§ **Directions for this task**:
Scan the records for the string "picture"; copy each line where it occurs.

---

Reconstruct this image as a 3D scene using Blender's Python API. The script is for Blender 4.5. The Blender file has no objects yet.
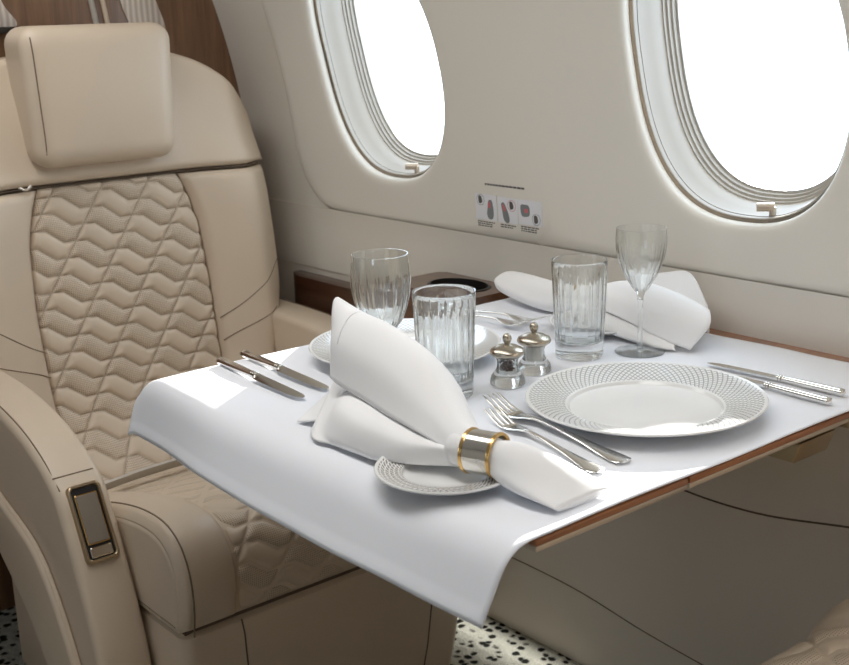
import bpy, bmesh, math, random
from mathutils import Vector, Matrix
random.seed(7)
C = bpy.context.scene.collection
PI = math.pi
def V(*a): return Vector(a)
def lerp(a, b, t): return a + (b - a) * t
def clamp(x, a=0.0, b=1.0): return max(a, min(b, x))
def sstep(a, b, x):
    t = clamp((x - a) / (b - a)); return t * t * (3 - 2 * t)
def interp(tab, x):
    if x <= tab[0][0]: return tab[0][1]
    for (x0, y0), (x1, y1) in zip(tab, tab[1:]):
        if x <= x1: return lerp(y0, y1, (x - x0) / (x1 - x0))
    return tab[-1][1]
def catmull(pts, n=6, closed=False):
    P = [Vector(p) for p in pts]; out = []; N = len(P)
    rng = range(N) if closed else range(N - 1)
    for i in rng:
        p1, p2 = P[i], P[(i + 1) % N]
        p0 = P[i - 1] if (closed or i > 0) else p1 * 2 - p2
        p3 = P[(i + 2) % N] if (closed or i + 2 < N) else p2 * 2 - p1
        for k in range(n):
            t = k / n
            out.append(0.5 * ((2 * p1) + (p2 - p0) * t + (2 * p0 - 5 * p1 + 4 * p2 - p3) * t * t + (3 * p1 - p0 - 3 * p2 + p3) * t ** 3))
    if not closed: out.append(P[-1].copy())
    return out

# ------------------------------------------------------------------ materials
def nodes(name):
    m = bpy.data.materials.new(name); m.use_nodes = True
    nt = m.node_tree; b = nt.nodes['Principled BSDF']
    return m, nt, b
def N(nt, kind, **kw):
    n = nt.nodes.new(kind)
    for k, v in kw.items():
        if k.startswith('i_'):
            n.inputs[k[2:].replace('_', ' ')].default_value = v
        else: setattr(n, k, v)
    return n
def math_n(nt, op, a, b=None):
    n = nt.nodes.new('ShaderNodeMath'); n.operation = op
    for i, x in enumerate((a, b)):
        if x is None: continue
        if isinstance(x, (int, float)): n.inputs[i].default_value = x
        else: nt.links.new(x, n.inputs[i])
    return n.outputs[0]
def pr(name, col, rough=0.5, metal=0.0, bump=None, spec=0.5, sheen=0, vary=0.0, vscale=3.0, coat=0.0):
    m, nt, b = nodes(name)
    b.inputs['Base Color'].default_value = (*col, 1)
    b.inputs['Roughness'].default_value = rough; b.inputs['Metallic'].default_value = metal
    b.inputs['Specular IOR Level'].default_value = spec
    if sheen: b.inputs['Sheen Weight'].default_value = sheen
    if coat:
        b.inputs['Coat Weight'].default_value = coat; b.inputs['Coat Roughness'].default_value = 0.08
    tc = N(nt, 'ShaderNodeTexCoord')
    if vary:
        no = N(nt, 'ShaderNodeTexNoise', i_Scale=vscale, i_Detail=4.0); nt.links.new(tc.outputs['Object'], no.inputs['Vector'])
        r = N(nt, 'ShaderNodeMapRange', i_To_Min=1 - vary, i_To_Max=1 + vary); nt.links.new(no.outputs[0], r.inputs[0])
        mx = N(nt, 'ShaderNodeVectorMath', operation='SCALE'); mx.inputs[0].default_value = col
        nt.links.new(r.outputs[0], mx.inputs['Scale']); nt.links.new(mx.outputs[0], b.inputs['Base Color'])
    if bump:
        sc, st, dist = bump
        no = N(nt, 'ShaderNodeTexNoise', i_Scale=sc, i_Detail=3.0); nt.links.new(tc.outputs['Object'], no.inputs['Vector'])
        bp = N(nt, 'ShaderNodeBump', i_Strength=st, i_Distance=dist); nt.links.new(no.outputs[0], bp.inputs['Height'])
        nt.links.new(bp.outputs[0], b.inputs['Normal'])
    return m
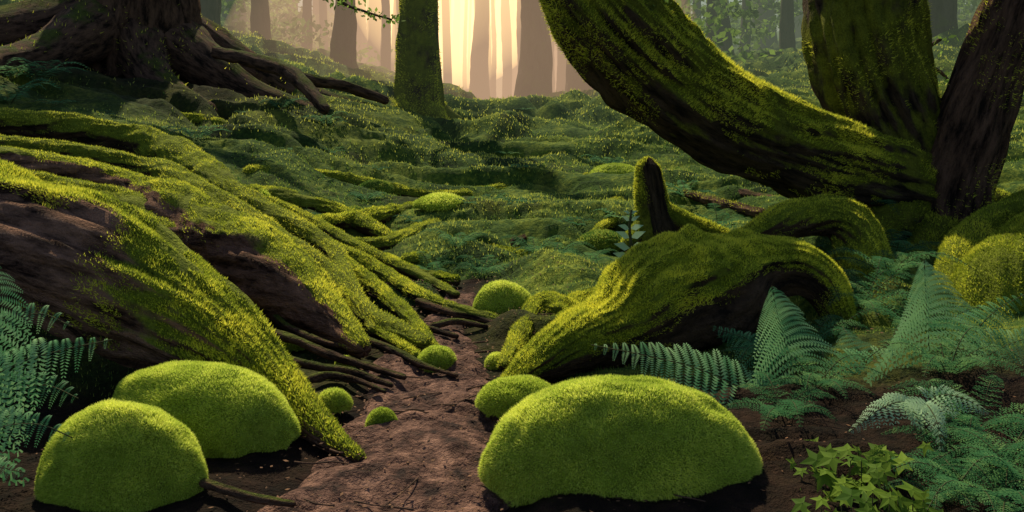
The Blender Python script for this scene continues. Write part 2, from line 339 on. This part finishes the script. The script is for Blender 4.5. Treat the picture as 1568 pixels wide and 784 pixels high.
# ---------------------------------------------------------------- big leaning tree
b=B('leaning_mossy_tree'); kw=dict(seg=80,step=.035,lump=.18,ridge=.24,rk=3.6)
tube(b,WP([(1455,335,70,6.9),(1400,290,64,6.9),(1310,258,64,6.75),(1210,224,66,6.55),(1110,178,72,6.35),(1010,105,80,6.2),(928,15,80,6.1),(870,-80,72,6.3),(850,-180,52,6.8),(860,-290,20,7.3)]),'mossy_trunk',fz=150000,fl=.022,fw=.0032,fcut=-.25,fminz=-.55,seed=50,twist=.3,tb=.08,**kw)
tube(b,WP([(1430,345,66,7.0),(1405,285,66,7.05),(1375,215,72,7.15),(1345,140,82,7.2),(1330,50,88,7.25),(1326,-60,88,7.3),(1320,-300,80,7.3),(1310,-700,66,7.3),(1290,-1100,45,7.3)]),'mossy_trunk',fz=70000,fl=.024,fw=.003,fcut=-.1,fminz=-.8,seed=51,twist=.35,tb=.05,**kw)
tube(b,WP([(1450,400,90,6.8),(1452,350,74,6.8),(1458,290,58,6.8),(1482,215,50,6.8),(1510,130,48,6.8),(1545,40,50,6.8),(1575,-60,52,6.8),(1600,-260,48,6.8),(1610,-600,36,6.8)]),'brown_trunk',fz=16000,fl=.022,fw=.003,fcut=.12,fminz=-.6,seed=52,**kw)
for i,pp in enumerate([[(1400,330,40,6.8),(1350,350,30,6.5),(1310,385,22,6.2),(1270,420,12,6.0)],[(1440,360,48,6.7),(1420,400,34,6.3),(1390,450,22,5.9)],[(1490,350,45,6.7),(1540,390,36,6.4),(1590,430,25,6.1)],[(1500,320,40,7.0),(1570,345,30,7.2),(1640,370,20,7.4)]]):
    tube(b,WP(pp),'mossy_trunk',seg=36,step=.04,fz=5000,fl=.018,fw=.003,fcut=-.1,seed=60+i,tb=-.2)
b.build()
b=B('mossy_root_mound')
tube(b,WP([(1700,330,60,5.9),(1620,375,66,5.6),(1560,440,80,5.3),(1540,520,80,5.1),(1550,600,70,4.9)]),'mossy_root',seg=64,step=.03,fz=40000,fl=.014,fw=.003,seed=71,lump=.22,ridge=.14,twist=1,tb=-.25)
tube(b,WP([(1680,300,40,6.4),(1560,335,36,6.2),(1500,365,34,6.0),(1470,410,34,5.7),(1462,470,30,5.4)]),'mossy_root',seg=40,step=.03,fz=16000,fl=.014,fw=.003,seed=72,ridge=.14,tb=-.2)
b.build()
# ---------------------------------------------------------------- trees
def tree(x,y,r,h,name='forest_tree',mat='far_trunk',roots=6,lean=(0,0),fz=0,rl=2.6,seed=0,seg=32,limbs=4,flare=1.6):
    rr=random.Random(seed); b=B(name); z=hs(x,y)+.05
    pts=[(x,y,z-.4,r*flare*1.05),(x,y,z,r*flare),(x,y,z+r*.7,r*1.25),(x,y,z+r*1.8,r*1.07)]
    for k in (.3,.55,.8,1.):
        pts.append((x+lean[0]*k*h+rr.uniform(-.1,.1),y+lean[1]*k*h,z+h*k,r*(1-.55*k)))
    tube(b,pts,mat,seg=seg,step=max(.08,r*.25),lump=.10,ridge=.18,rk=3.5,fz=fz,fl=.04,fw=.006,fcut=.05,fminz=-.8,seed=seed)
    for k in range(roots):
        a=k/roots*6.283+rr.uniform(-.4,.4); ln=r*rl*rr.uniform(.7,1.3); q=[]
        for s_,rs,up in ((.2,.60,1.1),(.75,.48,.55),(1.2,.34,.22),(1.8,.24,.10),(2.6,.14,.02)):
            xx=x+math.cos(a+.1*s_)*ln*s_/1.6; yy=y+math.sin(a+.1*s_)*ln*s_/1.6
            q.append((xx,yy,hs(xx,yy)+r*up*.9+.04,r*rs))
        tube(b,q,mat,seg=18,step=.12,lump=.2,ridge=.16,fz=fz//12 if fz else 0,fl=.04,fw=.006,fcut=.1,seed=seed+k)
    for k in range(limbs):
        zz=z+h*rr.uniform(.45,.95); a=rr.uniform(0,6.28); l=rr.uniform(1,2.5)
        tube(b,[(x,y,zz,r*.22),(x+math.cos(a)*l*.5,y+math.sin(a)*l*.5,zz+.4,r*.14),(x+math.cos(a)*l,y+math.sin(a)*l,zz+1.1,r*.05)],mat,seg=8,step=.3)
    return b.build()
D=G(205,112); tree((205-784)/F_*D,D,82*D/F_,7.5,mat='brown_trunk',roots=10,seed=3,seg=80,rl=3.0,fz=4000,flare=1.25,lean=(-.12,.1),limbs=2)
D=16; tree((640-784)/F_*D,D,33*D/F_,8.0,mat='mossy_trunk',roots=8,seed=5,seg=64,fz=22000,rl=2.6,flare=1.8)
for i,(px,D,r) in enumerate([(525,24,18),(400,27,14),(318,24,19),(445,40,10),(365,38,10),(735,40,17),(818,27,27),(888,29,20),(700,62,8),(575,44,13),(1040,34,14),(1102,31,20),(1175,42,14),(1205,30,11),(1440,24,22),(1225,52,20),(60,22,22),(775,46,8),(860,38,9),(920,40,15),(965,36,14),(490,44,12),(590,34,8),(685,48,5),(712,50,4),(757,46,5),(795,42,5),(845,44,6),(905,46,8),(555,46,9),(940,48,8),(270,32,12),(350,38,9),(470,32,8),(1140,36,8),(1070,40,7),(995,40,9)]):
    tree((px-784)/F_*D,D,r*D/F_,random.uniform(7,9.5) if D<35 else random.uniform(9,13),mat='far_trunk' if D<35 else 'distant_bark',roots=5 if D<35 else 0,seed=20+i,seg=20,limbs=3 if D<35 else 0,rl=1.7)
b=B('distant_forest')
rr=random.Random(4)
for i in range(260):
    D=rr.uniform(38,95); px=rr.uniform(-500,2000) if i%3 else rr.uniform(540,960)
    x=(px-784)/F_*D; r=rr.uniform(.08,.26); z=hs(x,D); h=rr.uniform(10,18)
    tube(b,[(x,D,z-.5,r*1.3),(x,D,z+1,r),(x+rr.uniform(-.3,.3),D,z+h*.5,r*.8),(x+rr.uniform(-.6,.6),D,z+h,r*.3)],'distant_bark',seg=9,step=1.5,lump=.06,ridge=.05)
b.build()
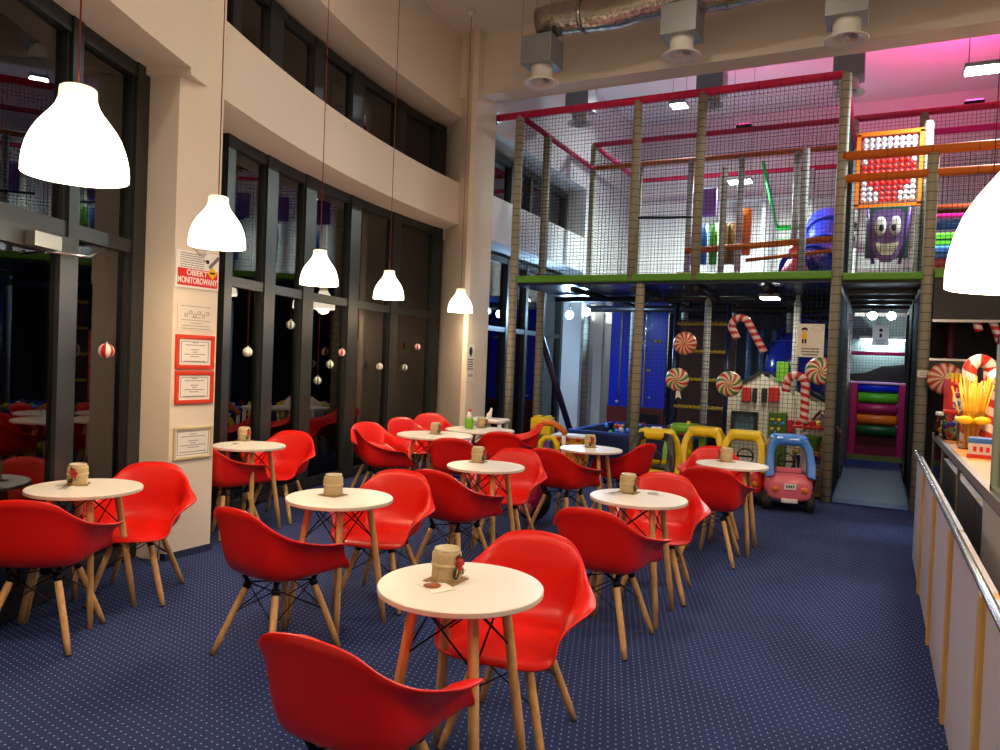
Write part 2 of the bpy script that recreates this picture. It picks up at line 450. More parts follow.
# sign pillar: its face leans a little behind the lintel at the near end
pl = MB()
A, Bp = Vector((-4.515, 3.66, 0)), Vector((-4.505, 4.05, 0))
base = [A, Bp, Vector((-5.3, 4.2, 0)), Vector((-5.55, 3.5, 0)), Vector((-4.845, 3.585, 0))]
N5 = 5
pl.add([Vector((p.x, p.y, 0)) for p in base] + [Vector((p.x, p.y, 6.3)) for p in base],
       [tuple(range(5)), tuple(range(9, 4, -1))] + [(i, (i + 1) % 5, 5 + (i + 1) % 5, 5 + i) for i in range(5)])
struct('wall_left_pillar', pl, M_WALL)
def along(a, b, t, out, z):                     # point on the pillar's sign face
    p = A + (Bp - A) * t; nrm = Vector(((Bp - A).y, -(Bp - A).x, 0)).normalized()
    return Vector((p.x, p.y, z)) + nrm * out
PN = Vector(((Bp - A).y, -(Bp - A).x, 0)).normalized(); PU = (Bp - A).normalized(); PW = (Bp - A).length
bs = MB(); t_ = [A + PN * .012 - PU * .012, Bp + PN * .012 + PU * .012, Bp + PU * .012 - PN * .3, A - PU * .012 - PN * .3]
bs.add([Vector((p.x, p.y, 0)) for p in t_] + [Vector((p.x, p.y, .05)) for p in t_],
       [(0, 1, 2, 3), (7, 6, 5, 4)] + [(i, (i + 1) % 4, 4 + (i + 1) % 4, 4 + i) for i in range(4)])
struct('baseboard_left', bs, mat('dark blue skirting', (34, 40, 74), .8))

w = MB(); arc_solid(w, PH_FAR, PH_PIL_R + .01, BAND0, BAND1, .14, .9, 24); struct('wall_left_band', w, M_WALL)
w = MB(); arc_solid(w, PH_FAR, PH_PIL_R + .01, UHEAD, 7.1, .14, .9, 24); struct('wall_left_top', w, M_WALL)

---

§ **Task result**:
The Blender Python script for this scene continues. Write part 2, from line 339 on. This part finishes the script. The script is for Blender 4.5. Treat the picture as 1568 pixels wide and 784 pixels high.
Write part 2 of the bpy script that recreates this picture. It picks up at line 450. More parts follow.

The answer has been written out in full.